After last year's snowmaggedon, I think most figured things couldn't get any worse. Wrong! Yesterday afternoon, evening, into this morning turned into the commute from hell for a lot of people. There are thousands without power, unable to either reach the Pepco (the electric company), get the automatic message recording where you can report an outtage or get a human on the phone. On top of that in the post mortem of yesterday's commute, it turns out that the Feds made and disseminated the decision to close at 3:00 to all agencies and jurisdictions at 11AM. The directive was that people were suppose to leave two hours before their regular leaving time or by 3:00 and those who could leave and telework were suppose to do so. Well, when the head of OPM stated this on the radio this morning, Fed employees called in, one saying his agency didn't make the annoucement until 1:55--although everyone knew because it had been reported on the web. Others said managers were relunctant to let them go and expressed a relunctance to telework or that their bosses were relunctant to let them telework. Upshot is there's going to be an assessment of the directives, how they are communicated with the emphasis that employees and their managers are suppose to follow not interpret them.

The other interesting fact is that the people who control traffic at intersections during rush hour are pulled during weather events to plow the snow. So they weren't available to prevent intersection blockage and direct traffic flow.

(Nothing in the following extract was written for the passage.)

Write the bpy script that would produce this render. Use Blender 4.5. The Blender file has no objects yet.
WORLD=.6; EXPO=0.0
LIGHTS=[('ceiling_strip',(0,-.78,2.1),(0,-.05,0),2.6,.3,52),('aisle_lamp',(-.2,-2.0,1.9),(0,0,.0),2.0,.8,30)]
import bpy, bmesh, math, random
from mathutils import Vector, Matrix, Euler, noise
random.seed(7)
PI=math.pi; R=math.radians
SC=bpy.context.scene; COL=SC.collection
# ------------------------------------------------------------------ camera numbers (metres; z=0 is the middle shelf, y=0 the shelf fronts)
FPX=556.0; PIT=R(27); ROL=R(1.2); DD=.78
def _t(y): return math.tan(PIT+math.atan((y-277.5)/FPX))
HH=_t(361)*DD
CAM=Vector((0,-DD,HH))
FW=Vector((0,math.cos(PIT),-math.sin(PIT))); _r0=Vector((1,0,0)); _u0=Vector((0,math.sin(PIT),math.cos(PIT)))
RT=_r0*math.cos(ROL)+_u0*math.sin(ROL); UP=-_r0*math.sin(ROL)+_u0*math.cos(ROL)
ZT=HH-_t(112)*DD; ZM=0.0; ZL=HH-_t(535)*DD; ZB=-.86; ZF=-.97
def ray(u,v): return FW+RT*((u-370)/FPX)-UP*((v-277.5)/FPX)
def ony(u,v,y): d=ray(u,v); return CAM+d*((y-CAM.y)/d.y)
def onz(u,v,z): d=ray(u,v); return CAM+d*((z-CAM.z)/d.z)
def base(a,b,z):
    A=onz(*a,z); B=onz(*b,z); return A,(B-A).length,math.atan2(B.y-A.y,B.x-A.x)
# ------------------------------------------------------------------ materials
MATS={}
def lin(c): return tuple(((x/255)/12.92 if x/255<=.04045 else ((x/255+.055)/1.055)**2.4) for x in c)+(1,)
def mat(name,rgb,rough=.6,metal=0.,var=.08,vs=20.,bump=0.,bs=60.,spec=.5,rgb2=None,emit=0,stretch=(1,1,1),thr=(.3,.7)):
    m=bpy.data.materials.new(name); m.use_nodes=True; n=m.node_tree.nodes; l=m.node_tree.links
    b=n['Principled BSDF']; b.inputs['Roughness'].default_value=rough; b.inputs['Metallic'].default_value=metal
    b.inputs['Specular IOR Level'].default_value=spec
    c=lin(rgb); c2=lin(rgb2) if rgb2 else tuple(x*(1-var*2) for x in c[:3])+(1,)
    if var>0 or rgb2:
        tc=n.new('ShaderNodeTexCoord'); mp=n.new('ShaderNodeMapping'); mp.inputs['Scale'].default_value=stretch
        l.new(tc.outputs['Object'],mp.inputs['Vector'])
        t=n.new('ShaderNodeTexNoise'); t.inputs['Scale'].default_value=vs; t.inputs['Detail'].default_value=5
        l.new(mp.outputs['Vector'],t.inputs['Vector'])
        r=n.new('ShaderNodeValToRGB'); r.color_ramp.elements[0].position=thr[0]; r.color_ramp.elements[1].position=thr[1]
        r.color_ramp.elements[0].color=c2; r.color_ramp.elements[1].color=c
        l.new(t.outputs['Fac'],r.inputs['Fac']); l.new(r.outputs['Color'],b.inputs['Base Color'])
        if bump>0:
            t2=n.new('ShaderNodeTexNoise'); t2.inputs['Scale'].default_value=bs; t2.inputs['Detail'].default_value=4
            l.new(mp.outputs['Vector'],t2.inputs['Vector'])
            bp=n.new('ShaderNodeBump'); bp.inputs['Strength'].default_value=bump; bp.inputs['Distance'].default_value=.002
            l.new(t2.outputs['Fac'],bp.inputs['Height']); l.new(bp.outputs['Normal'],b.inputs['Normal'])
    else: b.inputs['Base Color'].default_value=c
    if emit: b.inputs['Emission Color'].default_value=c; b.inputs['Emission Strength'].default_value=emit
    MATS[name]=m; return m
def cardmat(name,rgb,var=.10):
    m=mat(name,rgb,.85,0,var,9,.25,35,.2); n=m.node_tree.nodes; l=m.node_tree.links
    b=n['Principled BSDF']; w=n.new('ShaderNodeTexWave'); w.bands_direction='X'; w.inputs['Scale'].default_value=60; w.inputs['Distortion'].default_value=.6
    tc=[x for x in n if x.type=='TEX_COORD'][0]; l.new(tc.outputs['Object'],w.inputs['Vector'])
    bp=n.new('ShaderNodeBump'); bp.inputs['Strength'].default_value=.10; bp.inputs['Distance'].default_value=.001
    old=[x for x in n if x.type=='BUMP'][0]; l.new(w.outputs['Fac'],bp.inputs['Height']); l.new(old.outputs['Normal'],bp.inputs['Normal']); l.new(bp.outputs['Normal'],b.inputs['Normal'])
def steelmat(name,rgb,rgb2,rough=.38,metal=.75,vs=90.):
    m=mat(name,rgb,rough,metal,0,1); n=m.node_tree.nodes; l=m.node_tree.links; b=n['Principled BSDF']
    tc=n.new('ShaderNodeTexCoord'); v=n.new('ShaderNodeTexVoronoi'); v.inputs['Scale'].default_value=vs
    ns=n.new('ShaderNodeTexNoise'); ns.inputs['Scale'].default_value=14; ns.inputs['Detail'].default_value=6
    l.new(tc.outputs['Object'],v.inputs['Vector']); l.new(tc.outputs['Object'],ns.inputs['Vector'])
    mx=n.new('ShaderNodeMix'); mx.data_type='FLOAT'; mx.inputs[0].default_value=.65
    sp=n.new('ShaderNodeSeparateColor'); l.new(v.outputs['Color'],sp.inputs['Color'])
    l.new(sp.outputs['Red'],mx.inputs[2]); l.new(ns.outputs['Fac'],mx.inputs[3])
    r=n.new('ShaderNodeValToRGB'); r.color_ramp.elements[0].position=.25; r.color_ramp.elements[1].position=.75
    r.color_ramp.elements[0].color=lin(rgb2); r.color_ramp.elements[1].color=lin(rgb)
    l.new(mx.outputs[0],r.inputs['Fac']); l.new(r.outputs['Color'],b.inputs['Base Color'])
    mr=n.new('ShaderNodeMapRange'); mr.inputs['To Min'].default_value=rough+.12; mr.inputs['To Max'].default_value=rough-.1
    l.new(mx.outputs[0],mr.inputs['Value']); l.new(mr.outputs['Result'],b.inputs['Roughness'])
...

I left the office at 2:58 and arrived home at 4:21 (had to stop to get cat food). In that almost 90 minutes it went from a heavy drizzle, to pouring rain, to pouring ice slush, which quickly accumulated on every surface and was the real traffic stopper because it made everything slippery, to snow falling like a tropical downpour. During the snow, there was constant lightening and thunder. The lightening was weird colours, but it kept Toupie entertained. By 11pm it was over but thousands were still trying or stuck trying to get home on roads that were parking lots or closed down.